BUTINEURS

Deux nains européens narguent les géants
Sur le marché des butineurs – qui servent à parcourir le web –, les deux géants Communicator et Explorer sont menacés par deux minuscules concurrents, Opera et iCab. Non seulement ils sont légers et rapides, mais ils devraient dissuader Netscape et Microsoft de monopoliser le web.

Francis Gradoux
Mai 2000

... Donc, il était une fois Opera, butineur norvégien, et iCab, son cousin allemand. Tous deux progressaient à petits pas vers le logiciel parfait, léger, rapide et souple.La version 4 d’Opera, pour Windows, disponible en version d’essai (www.operasoft.com), est capable de rivaliser avec ses énormes concurrents, mais ne pèse que 1,7 Mo. Il est aussi plus rapide qu’eux et son seul défaut semble être qu’il est payant (trente-cinq dollars).

De son côté iCab, pour Mac, poursuit également sa progression. Ses concepteurs viennent de présenter la version d’essai 1.9a (gratuite sur www.icab.de). Il ne pèse que 2,1 Mo, fonctionne même sur les vieux Mac (68020) et il est très rapide.

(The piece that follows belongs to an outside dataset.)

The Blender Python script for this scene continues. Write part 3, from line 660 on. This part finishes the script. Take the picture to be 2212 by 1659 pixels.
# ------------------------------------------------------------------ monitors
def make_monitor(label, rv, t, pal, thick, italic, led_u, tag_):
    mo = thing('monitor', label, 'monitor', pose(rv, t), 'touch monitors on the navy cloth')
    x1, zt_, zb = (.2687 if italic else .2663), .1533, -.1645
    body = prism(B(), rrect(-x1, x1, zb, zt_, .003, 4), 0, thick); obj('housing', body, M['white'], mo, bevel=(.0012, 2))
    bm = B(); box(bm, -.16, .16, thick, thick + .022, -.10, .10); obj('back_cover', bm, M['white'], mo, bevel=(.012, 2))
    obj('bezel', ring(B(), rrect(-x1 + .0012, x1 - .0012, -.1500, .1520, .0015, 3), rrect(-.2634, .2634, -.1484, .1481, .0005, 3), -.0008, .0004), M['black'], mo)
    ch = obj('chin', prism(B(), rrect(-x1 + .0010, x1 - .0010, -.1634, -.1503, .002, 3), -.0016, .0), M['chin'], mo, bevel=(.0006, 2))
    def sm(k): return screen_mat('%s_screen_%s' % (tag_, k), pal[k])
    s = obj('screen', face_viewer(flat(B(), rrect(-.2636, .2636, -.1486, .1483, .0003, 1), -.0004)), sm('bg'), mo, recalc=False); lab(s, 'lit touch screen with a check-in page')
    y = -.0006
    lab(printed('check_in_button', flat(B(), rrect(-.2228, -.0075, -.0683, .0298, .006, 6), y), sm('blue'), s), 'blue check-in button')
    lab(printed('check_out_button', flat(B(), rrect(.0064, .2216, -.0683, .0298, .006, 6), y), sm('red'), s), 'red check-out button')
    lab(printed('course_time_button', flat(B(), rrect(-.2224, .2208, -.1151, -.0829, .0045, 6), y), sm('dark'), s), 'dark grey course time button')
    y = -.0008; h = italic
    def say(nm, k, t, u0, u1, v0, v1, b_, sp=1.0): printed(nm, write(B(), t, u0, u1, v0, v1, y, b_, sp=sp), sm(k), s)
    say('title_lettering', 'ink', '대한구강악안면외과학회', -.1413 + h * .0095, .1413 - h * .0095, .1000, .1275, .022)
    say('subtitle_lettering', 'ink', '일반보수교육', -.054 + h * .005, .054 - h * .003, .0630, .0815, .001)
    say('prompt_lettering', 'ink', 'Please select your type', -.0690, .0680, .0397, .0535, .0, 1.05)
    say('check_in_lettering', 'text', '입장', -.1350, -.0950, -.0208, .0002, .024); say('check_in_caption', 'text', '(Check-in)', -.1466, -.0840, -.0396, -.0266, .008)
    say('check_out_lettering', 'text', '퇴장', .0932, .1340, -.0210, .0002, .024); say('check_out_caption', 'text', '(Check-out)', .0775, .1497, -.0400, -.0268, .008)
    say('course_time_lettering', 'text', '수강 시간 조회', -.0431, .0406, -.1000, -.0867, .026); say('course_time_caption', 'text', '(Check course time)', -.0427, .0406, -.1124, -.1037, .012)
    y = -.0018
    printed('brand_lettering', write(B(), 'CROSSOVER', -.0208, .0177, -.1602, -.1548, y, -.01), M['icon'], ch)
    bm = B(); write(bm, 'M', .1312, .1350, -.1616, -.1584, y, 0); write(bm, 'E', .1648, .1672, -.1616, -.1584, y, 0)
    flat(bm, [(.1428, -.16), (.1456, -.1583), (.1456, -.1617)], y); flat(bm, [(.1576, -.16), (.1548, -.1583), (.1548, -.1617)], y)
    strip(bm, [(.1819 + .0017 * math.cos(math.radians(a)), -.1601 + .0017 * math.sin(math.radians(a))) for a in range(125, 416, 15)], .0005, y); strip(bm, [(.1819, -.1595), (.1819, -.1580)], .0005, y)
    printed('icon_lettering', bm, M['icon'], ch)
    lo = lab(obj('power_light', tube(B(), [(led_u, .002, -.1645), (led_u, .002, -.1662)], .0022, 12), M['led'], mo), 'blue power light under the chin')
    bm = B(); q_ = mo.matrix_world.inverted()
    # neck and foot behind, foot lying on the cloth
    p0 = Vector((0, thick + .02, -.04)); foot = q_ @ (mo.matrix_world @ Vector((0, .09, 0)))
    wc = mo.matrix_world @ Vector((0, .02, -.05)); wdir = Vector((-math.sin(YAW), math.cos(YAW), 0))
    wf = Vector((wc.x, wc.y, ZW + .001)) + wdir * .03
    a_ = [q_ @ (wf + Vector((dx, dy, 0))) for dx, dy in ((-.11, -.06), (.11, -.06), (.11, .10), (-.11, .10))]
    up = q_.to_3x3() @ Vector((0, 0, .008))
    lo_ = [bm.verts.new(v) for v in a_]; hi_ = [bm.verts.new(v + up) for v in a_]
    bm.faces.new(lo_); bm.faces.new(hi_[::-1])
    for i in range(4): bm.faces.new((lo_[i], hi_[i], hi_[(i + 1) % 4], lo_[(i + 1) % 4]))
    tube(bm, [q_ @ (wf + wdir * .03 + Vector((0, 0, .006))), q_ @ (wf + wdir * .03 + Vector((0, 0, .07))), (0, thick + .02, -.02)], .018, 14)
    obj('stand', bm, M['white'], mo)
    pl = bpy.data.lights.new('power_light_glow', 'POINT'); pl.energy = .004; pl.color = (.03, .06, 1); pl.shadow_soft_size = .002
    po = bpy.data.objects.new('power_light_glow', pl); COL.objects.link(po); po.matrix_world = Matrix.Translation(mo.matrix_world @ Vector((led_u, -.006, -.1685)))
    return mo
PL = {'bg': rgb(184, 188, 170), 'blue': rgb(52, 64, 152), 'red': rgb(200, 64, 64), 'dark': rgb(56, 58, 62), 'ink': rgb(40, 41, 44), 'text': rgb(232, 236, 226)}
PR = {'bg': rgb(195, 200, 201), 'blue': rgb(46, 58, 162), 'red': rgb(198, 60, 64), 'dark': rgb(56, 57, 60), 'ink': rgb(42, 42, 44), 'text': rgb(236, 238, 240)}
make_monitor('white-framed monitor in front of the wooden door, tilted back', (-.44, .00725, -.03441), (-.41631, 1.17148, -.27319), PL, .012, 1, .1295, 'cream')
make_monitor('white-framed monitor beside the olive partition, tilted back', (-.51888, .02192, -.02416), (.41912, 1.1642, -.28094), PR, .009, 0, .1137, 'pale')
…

De plus, il existe en français, traduit par un jeune étudiant et militant lausannois, Nicolas Sériot, qui le présente sur son site personnel (www.come.to/canardmac). «J’ai trouvé iCab par hasard l’an dernier; je l’ai trouvé génial et j’ai commencé à le traduire pour moi. Et puis, je me suis dit qu’il fallait en faire profiter les autres.»

La version finale d’iCab apparaîtra dans quelques mois et se vendra alors vingt-neuf dollars. Pour l’instant, il manque encore les capacités Java script et feuilles de style, mais iCab paraît rivaliser facilement avec les géants Netscape et Microsoft. Il est notamment plus rapide et plus facile à configurer.

Mais, là encore, il est difficile de comparer entre des versions en développement et des versions définitives. L’essentiel n’est pas là. La principale différence entre les deux énormes américains et les minuscules européens est plus subtile. Par exemple, Netscape et Explorer sont gratuits; donc ils coûtent cher. Tous deux soumettent l’utilisateur aux éventuelles manipulations de gros groupes, Microsoft et AOL-Times Warner, qui ne cachent pas qu’ils veulent dominer l’internet par tous les moyens. Ceux de Microsoft sont connus, ceux d’AOL-Times Warner le seront bientôt, car ces puissants monopoles ne donnent rien pour rien, leurs actionnaires y veillent.

Opera et iCab, en revanche, sont produits par de petites équipes de quasi-bénévoles qui soumettent en permanence leur travail aux utilisateurs. Certes, tous deux seront payants, mais pour vingt-neuf ou trente-cinq dollars, les utilisateurs achèteront bon marché de précieuses libertés, notamment celle de supprimer les bandeaux publicitaires. Les connaisseurs estiment aussi que iCab est le butineur le plus souple et le plus facile à tailler sur mesure. «Ce que j’aime, chez iCab, c’est qu’il laisse le contrôle final à l’utilisateur», explique par exemple Nicolas Sériot, qui ne gagne pourtant pas un centime pour sa traduction.

Aussi, la présence d’Opera et d’iCab devraient dissuader les géants de s’approprier totalement le web. Déjà, certains sites s’affichent mieux avec Explorer; on peut en déduire que la firme de Bill Gates rêve toujours d’un internet totalement captif, qui ne fonctionnerait qu’avec Explorer. Avec trois concurrents, dont deux très agiles, s’ajoutant aux menaces de la justice américaine, Microsoft sera forcé d’éviter d’apparaître trop monopolistique. Les utilisateurs en bénéficieront, même s’ils doivent payer une cinquantaine de francs et difficilement désinstaller Explorer vendu avec leur ordinateur.